The summary is a CIA account given to British intelligence "whilst [Mohamed] was held in Pakistan ... prior to his interview by an officer of the Security Service", the judges said. The officer, known only as Witness B, is being investigated by the Metropolitan police for "possible criminal wrongdoing".

The seven-page document will not be released until the result of an appeal is known. However, the judges made clear their anger at the position adopted by Miliband, MI5, and MI6 in their hard-hitting judgment.

An explanation was needed, they said, about "what the United Kingdom government actually knew about what was alleged to be cruel, inhuman or degrading treatment or torture, in particular what Witness B knew before he interviewed [Mohamed] ... in Pakistan". The judges added that it was important to explain what MI5 "and others knew when they provided further information to the United States to be used in the interrogation".

There was a "compelling public interest" to disclose what Miliband wanted to suppress, they said; there was nothing in the seven-paragraph summary that had anything remotely to do with "secret intelligence".

"In our view, as a court in the United Kingdom, a vital public interest requires, for reasons of democratic accountability and the rule of law in the United Kingdom, that a summary of the most important evidence relating to the involvement of the British security services in wrongdoing be placed in the public domain in the United Kingdom."

The judges sharply criticised the way Miliband and his lawyers tried to persuade the Obama administration to back the suppression of the CIA material. Lawyers acting for Mohamed, the Guardian and other media organisations pointed out that Obama had himself set up an inquiry into CIA practices and published details of their interrogation techniques.

In the end, Miliband had to rely for help on a CIA letter to MI6 claiming that disclosure of the document would harm the security of the US and UK.

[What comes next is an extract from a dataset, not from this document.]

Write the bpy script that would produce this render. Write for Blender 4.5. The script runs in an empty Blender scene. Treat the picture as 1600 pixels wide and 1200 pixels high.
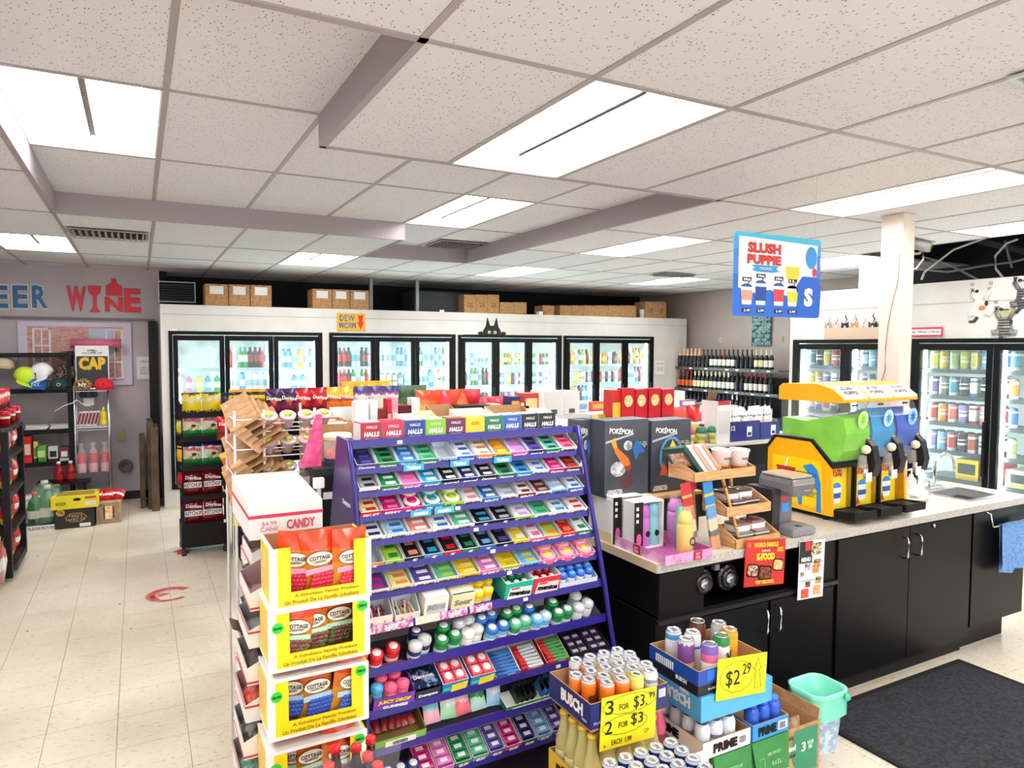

The judges made it clear they did not believe the claim was credible. "The public interest in making the paragraphs public is overwhelming," they said.

The document would show what Witness B – an MI5 officer who interrogated Mohamed in Pakistan in 2002 – knew about Mohamed's condition before he questioned him incognito in a Pakistani jail, the judges said.

The CIA secretly flew Mohamed to Morocco, Afghanistan and then Guantánamo Bay, the court has heard. The judges criticised MI5 and MI6 for the belated disclosure of documents that revealed an MI5 officer was in Morocco when Mohamed was held there in a secret jail.

Miliband's lawyers continued to argue that a number of passages in the judges' ruling must be redacted as well as the seven-paragraph CIA document.

Jonathan Evans, the head of MI5, admitted in a speech at Bristol University on Thursday that the Security Service had been "slow to detect the emerging pattern of US practice in the period after 9/11".

"But it is important to recognise that we do not control what other countries do, that operational decisions have to be taken with the knowledge available, even if it is incomplete, and that when the emerging pattern of US policy was detected, necessary improvements were made."

He repeated the mantra that MI5 "does not torture people, nor do we collude in torture or solicit others to torture people on our behalf".

However, he said the situation posed a dilemma. "Given the pressing need to understand and uncover al-Qaida's plans, were we to deal, however circumspectly, with those security services who had experience of working against al-Qaida on their own territory, or were we to refuse to deal with them, accepting that in so doing we would be cutting off a potentially vital source of information that would prevent attacks in the west?

"In my view we would have been derelict in our duty if we had not worked, circumspectly, with overseas liaisons who were in a position to provide intelligence that could safeguard this country from attack. I have every confidence in the behaviour of my officers in what were difficult and, at times, dangerous circumstances".